Most vehicles use an electric motor blower fan to force outside air through the battery pack housing.
Warm air is exhausted through ducts.
High-power hybrids utilize liquid coolant circulated between battery pack modules.
Air cooling may be insufficient for high-watt-hour HV batteries.

Employs liquid coolant to prevent motor-generator overheating in electric and hybrid vehicles.
Coolant lines run through the stator housing of large, high-power AC motor-generator assemblies.
Plug-in hybrids can operate in full electric mode for extended distances (e.g., 50 miles/80 km), generating high temperatures.
Circulated coolant transfers heat to a heat exchanger or the engine cooling system.

Forces air or liquid over an aluminum heat sink surrounding high-power transistors.
Power transistors handle high voltages (over 240 volts each, totaling over 600 volts AC three-phase) and high currents (hundreds of amps).
Overheating can cause thermal runaway in transistors, burn out capacitors and resistors, and damage printed circuit boards.
The HV engine control module manages substantial electrical energy and resulting heat.

Most combustion heat is converted into expansion and pressure for piston movement.
Some heat is transferred to engine components.
Without adequate cooling, the engine can be severely damaged in minutes.
Aluminum melts at 1220°F (660°C).
Combustion flame temperatures can reach 4500°F (2500°C).
Iron melts at approximately 2750°F (1510°C).
Steel melts at around 2500°F (1370°C).
The intense heat from the combustion flame necessitates effective heat removal to prevent damage to metal engine parts.

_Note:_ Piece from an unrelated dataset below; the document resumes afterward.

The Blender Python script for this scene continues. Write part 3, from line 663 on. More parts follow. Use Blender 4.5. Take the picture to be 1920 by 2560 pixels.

Engine operating temperature is the temperature of the coolant (water and antifreeze mixture) during normal operation.
Typically ranges between 180°F (82°C) and 210°F (99°C).
Maintaining this temperature ensures:
- Correct part clearances due to thermal expansion.
- Proper combustion.
- Optimal emission output levels.
- Peak engine performance.

Rapid warm-up is essential to prevent:
- Poor combustion
- Part wear
- Oil contamination
- Reduced fuel economy
- Increased emissions
Issues with a cold engine:
- Excessive clearance between pistons and cylinder walls due to unexpanded aluminum pistons.
- Thick oil, leading to reduced lubrication and increased wear.
- Inefficient vaporization and combustion of the air-fuel mixture.

Two primary types of automotive cooling systems:
- Air cooling systems
- Liquid cooling systems

Circulate coolant (water and antifreeze solution) through water jackets in the cylinder block and head.
Coolant absorbs heat from metal parts and carries it away from the engine.

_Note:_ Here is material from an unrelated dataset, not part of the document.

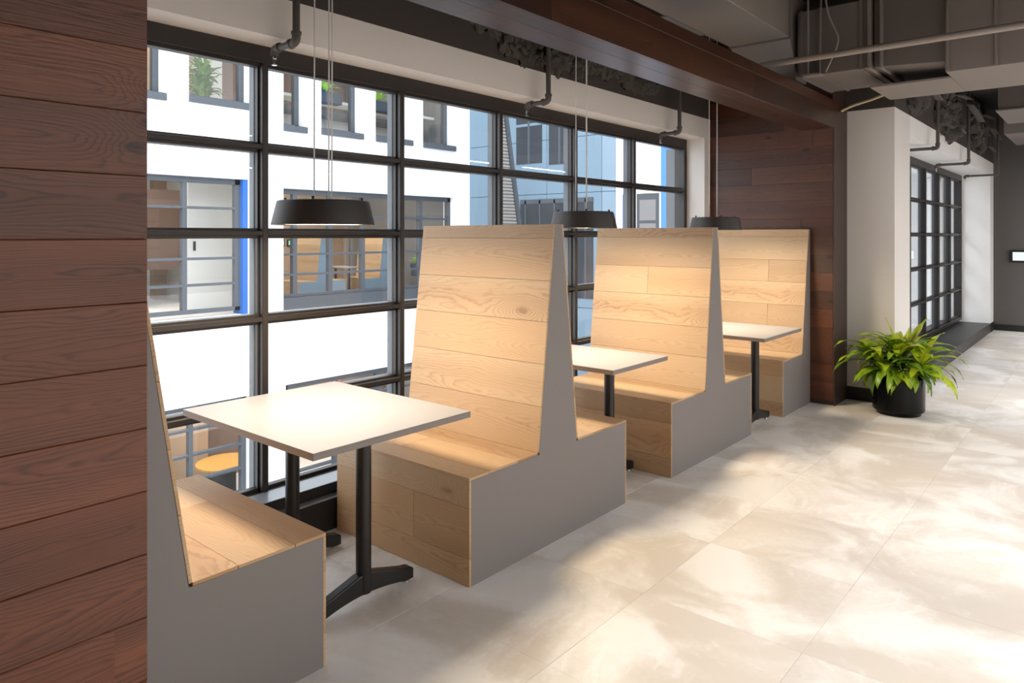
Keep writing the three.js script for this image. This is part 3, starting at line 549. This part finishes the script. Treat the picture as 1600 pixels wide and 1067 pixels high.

Hot coolant flows from the cylinder head to the radiator, then back into the engine block after cooling.
This is the most common coolant flow direction.

Cool coolant enters the head, and hot coolant exits the block to return to the radiator.
Maintains a more uniform temperature, especially around exhaust valves.
Common in high-performance engines.

Utilize an expansion tank (reservoir) and a radiator cap with pressure and vacuum valves.
The overflow tube is routed to the bottom of the reservoir tank.
Pressure and vacuum valve action maintains proper coolant levels.
When the engine heats up, expanding coolant flows into the reservoir.
When the engine cools, coolant is drawn back into the radiator.
This system compensates for small leaks and reduces maintenance.

Basic components:
- Water pump: Forces coolant through the engine and system.
- Radiator hoses: Connect the engine to the radiator.
- Radiator: Transfers heat from the coolant to the air.
- Fan: Draws air through the radiator.
- Thermostat: Controls coolant flow and engine temperature.
The water pump circulates coolant through engine water jackets.
When the engine is cold, the thermostat remains closed, circulating coolant within the engine for rapid warm-up.
Once the engine reaches operating temperature, the thermostat opens, allowing coolant to flow through the radiator for heat dissipation.